Who do you say I am? #3. “No Respect.”

Who do you say I am? #3. “No Respect.”

I once stopped at one of the shops in the village in which I was raised as a kid, and was met with this odd response. After exchanging pleasantries with the shopkeeper, I introduced myself as a long-lost-local and asked him how long he had lived in the area. Strangely, he looked at me as if I were from the FBI, mumbled a few unintelligible words, handed me my change, and disappeared out the back of the shop. I guess the shop was mine to raid if I was so inclined.

Jesus returned to his hometown of Nazareth (Luke 4), and the villagers greeted him as their own. Having come on a mission, he went to the synagogue and read from Isaiah 61:1-2; applying this Messianic passage to himself.

They were obviously impressed that one of their local boys had become a popular preacher and spoke well of him. That was until they decided to put Jesus back into the “box” from which he had originated: “Isn’t this Joseph’s son?” they asked (Luke 4:22). This was lest he thought himself superior; they were not about to let him escape his humble beginnings.

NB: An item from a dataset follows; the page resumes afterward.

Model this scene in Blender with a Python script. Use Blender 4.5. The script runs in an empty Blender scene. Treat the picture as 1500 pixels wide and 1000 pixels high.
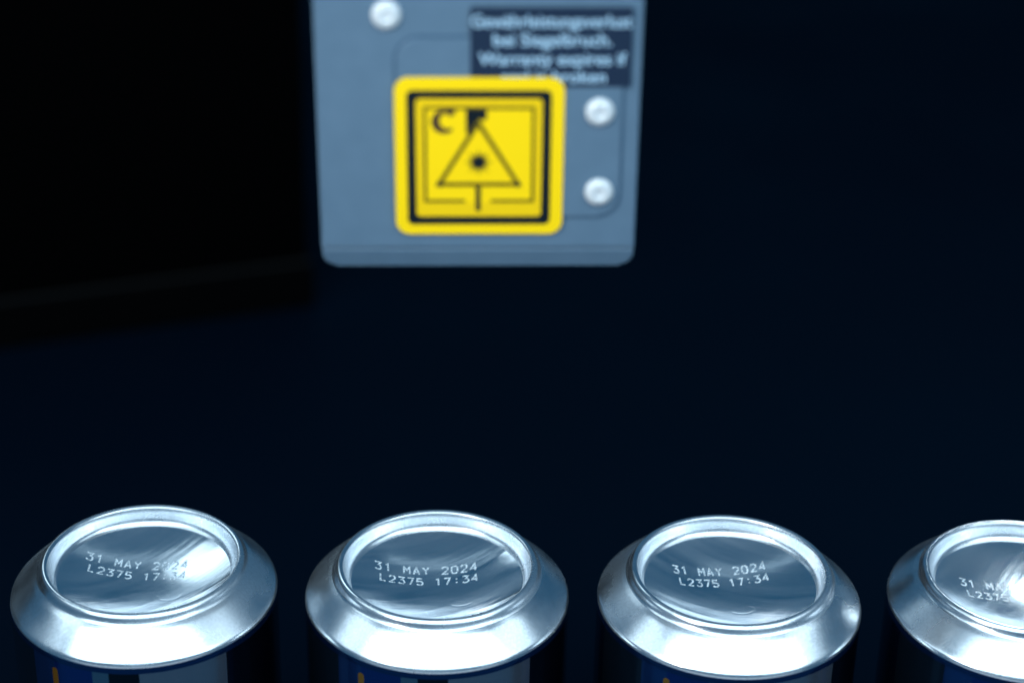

From that point, things escalated quickly to where they wanted Jesus dead (Luke 4:28-29).

What drove them to want to drive him off a cliff? It was Jesus’ refusal to be treated as anything other than what he was—The Messiah!

He was not there to prove to them that the rumours of his great works in the city were true (Luke 6:23). Instead, he was there to tell them that God was using him to take the blessings of salvation to everyone—and like Elijah and Elisha, beyond the borders of Israel. They didn’t want to hear it!

Jesus summed up their attitude with these words:

“A prophet is honoured everywhere except in his hometown and in his own home” (Matthew 13:57NCV).